Обитатели коттеджа № 10 оказываются неким Олегом Олеговичем Панкратовым и его женой Зосей. Описание внешности Олега похоже на описание богатыря со знаменитой романтической картины Васнецова «Три богатыря». Тойво выясняет, что реакцией Олега на пришельцев было скорее отвращение, нежели страх, и он выпихивал желеобразные тела из окна обратно в сад руками «как лопаты». Если Олег представляет собой карикатуру на русского фольклорного героя, то его жена представлена карикатурой на утонченного художника-интеллектуала. Зося выдвигает эстетическую теорию, чтобы разделить ее саму и ее интуитивный страх при виде чудовищ:
«…Эти чудовища… были настолько страшны и отвратны, что представлялись своего рода совершенством. Совершенством безобразия. Эстетический стык идеально безобразного и идеально прекрасного. Где-то когда-то было сказано, что идеальное безобразие якобы должно вызывать в нас те же эстетические ощущения, что и идеальная красота. До вчерашней ночи это всегда казалось ей парадоксом. А это не парадокс! Либо она такой уж испорченный человек?..»
На первых шагах расследования Тойво человек по имени Александр Джонатан (русский вариант этого имени — Иоанн, анаграмма к Ian — Ян) Флеминг был главным подозреваемым, способным спустить с привязи невероятных чудовищ на курортный поселок. Флеминг — работник биоинженерной лаборатории, расположенной недалеко от Малой Пеши. Тойво полагает, что чудовища могли бы быть сбежавшим результатом применения Флемингом биогенетической технологии.
Обитатели коттеджа № 7 возвращаются с мешком крабораков (биогибридов, выведенных в лаборатории Флеминга), кулинарным деликатесом, который, подобно осетрине у Булгакова в «Мастере и Маргарите», бывает «…только одной свежести, а именно первой».
За прямой аллюзией на Булгакова следует шуточная отсылка к Алексею Николаевичу Толстому, автору «Золотого ключика» — русской версии истории про Пиноккио. Один из двух гурманов-отпускников назван Львом Николаевичем Толстовым, что схоже с именем знаменитого родственника А.Толстого. Авторы, верные духу карнавала, описали его как клоунскую фигуру из «Золотого ключика», «…старого доброго Дуремара только что из пруда тетки Тортиллы — длинный, длинноволосый, длинноносый, тощий, в неопределенной хламиде, облепленный высыхающей тиной.» (С.80)

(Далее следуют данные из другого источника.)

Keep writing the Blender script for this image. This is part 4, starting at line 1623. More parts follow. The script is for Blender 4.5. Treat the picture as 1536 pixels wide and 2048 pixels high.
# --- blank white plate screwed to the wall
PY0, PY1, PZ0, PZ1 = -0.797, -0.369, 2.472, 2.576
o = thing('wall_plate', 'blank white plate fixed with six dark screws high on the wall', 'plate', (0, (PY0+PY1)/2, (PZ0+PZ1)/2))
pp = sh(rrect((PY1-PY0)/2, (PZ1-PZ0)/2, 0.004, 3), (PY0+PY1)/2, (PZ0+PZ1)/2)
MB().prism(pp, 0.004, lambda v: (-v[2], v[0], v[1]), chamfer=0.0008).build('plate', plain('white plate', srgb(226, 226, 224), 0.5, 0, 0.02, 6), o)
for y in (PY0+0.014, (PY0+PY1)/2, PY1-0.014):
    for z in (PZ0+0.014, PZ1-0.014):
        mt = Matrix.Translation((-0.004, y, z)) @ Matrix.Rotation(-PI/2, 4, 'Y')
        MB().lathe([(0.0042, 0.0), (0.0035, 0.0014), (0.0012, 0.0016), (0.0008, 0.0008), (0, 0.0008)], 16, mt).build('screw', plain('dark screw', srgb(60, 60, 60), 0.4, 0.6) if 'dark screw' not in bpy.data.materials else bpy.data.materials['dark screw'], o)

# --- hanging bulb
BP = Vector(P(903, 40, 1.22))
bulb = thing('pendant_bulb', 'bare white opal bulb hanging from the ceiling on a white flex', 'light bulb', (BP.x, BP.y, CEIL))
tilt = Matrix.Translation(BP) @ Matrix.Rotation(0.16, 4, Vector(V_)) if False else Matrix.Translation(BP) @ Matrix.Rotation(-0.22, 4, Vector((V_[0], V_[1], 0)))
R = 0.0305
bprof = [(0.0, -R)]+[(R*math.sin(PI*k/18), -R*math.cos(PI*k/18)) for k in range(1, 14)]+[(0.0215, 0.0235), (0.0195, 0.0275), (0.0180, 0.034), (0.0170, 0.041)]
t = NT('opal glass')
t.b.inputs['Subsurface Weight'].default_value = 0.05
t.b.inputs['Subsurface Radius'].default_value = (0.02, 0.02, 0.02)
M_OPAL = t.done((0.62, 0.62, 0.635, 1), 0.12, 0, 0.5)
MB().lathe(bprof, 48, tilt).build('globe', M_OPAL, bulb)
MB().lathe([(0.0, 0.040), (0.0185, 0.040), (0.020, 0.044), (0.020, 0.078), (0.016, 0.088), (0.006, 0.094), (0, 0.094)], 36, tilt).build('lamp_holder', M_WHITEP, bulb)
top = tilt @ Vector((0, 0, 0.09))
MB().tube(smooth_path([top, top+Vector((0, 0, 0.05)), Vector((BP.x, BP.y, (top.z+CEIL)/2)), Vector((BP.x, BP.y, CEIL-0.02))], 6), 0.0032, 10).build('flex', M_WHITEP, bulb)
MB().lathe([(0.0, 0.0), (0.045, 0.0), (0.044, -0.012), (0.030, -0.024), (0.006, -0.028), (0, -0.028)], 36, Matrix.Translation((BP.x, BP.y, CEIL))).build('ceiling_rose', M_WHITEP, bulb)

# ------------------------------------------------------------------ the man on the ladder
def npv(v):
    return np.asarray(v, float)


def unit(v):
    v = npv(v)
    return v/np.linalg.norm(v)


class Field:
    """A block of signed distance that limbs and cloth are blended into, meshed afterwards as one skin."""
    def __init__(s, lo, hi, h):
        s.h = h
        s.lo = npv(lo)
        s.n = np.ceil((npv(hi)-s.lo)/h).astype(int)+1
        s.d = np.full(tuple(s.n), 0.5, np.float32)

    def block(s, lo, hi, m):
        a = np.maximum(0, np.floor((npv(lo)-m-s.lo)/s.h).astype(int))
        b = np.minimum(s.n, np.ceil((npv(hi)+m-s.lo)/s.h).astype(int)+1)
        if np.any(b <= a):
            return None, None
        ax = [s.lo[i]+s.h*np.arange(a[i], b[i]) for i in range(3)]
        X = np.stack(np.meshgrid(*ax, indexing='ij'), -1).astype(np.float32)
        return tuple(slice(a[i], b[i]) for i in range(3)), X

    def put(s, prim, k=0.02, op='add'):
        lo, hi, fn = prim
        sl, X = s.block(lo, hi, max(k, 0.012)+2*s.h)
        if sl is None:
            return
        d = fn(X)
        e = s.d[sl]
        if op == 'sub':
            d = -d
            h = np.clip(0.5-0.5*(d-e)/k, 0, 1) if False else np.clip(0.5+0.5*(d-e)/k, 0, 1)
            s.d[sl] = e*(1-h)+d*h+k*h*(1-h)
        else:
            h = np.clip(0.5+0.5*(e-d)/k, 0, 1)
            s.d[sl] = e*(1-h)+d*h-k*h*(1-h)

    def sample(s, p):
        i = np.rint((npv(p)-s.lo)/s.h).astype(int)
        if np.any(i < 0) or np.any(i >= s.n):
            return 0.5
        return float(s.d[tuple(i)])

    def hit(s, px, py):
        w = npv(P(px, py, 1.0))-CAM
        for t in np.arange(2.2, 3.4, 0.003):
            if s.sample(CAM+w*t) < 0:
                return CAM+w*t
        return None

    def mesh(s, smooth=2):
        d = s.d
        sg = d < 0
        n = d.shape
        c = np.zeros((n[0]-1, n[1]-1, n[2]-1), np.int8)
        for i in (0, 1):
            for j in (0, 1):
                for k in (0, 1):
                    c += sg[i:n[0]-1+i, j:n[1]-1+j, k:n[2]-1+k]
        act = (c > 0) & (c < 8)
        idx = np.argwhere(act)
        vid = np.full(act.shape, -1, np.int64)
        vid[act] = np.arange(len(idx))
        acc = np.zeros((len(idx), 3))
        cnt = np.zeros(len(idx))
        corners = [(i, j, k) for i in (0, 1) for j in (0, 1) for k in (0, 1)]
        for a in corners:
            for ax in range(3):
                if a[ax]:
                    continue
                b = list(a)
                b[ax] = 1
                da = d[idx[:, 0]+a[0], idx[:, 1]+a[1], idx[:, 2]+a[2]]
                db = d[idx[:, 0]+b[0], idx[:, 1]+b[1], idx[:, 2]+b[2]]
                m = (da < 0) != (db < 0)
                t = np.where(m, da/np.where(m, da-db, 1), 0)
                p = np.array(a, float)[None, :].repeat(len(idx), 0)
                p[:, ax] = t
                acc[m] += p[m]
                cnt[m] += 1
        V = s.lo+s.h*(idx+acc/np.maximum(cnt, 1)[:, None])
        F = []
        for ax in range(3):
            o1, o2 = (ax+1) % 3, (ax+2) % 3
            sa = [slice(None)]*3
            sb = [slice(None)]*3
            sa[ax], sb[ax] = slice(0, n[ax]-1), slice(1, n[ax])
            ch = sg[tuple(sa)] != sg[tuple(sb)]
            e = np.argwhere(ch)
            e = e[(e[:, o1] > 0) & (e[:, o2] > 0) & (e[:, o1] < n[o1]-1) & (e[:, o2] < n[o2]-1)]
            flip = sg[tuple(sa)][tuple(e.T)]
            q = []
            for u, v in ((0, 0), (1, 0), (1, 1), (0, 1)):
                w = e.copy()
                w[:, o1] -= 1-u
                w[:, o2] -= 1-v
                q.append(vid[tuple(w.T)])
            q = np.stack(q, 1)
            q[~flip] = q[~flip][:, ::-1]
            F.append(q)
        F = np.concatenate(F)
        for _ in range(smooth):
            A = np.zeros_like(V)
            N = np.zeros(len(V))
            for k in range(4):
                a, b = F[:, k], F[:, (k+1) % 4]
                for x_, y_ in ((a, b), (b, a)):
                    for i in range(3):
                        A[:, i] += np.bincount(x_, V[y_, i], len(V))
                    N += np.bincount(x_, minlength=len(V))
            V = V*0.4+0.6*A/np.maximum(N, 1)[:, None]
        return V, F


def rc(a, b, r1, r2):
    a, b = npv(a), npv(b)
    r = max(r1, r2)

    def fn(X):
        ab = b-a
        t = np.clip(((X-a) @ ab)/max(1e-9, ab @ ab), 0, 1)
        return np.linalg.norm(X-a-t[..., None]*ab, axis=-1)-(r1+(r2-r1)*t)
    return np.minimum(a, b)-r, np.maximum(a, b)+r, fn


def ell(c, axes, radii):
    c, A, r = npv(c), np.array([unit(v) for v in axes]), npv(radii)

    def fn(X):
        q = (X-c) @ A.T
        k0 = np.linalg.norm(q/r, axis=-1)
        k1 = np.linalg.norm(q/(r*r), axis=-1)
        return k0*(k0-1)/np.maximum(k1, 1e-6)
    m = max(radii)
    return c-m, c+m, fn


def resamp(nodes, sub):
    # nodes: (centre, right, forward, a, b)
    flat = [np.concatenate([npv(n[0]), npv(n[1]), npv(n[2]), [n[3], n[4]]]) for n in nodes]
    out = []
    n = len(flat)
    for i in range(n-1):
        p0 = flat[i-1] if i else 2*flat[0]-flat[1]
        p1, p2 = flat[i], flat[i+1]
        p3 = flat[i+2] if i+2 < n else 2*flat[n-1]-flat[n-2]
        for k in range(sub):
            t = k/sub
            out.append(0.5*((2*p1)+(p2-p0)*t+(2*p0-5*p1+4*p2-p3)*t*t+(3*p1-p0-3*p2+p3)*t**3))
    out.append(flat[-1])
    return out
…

Другой карнавальный поворот — этот Л.Н.Толстов работает в местном филиале лаборатории Флеминга; таким образом, он имеет возможность разрушить теорию искусственного создания чудовищ, посетивших Малую Пешу. Его тирада воспринимается двойственно — как мотивировка для поверхностного сюжета (ясно, что Тойво должен теперь отвергнуть «простое» объяснение происхождения чудовищ) и как металитературный комментарий к недостатку «науки» в большей части «научной фантастики».
«Да вы понимаете, о чем говорите? Вы имеете хоть какое-то представление о предмете? Вы вообще видели когда-нибудь искусственное существо? Ах, только в хронике? Так вот, нет и быть не может искусственных существ, которые способны забираться через окна в спальни людей. […] Вы бы хоть попытались прикинуть, какая энергия нужна эмбриофору, чтобы развиться в такую массу хотя бы и за час?»
Функция эклектических интертекстуальных аллюзий не столь ясна, хотя бурлескные несоответствия в общем и пародийный портрет Толстого в частности заставляют предположить осознанную аллюзию на творчество русского абсурдиста Хармса.[32]
С этой точки зрения можно сделать предварительный вывод о том, что Стругацкие полагали стиль русских абсурдистов более подходящим к концу света, нежели грандиозные апокалиптические образы русских символистов.Все же ясно, что «Откровение св. Иоанна» формирует декорации расследования Тойво. Вставная история о Малой Пеше является фантастической притчей под видом научной фантастики — о реакции человечества на пришествие Антихриста. В финальной сцене вставной истории «Второе Пришествие» не только полностью секуляризируется, но и лишается всех революционных и мистических обертонов.